Rows from a 3D scene dataset
>> Start

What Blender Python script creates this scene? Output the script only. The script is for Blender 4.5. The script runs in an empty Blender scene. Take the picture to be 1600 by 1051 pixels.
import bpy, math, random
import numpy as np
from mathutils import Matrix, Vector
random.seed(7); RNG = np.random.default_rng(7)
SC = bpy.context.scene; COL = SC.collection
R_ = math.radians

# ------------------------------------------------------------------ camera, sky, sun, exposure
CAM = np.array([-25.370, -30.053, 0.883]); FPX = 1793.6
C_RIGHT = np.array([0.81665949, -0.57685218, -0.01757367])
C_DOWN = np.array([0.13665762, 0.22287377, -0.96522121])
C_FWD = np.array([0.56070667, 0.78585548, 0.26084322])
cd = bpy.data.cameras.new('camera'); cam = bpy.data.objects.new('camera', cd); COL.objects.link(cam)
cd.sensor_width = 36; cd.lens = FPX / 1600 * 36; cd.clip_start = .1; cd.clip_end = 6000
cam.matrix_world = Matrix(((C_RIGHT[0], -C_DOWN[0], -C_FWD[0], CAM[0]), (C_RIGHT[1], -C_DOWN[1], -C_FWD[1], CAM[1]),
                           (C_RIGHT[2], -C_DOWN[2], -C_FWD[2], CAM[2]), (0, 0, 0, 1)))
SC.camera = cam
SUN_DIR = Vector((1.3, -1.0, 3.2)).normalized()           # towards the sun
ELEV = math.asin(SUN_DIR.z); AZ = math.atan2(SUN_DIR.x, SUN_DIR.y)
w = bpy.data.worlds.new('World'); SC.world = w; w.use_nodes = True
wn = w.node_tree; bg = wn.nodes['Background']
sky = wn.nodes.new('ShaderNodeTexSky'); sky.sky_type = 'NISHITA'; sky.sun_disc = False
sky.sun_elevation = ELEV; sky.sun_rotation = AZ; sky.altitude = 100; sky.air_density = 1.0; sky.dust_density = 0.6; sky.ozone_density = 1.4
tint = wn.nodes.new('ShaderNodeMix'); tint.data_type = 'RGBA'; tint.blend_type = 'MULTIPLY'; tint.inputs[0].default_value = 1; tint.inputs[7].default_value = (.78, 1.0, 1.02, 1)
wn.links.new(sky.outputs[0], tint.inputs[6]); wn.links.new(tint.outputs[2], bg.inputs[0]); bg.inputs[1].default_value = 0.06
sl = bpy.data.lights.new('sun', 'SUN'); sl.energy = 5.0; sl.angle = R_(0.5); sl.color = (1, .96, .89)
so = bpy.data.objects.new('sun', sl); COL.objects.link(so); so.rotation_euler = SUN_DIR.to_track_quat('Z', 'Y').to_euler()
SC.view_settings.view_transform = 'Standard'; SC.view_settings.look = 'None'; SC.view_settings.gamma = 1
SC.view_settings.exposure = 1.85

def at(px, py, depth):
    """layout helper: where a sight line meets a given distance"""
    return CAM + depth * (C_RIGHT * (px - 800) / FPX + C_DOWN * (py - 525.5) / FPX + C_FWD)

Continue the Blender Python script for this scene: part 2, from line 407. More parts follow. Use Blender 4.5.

>> End

Task
Include the first line, the line containing "R_ = math.radians", and every line between them, copied exactly from the material above; output no other line.

Finished exercise
What Blender Python script creates this scene? Output the script only. The script is for Blender 4.5. The script runs in an empty Blender scene. Take the picture to be 1600 by 1051 pixels.
import bpy, math, random
import numpy as np
from mathutils import Matrix, Vector
random.seed(7); RNG = np.random.default_rng(7)
SC = bpy.context.scene; COL = SC.collection
R_ = math.radians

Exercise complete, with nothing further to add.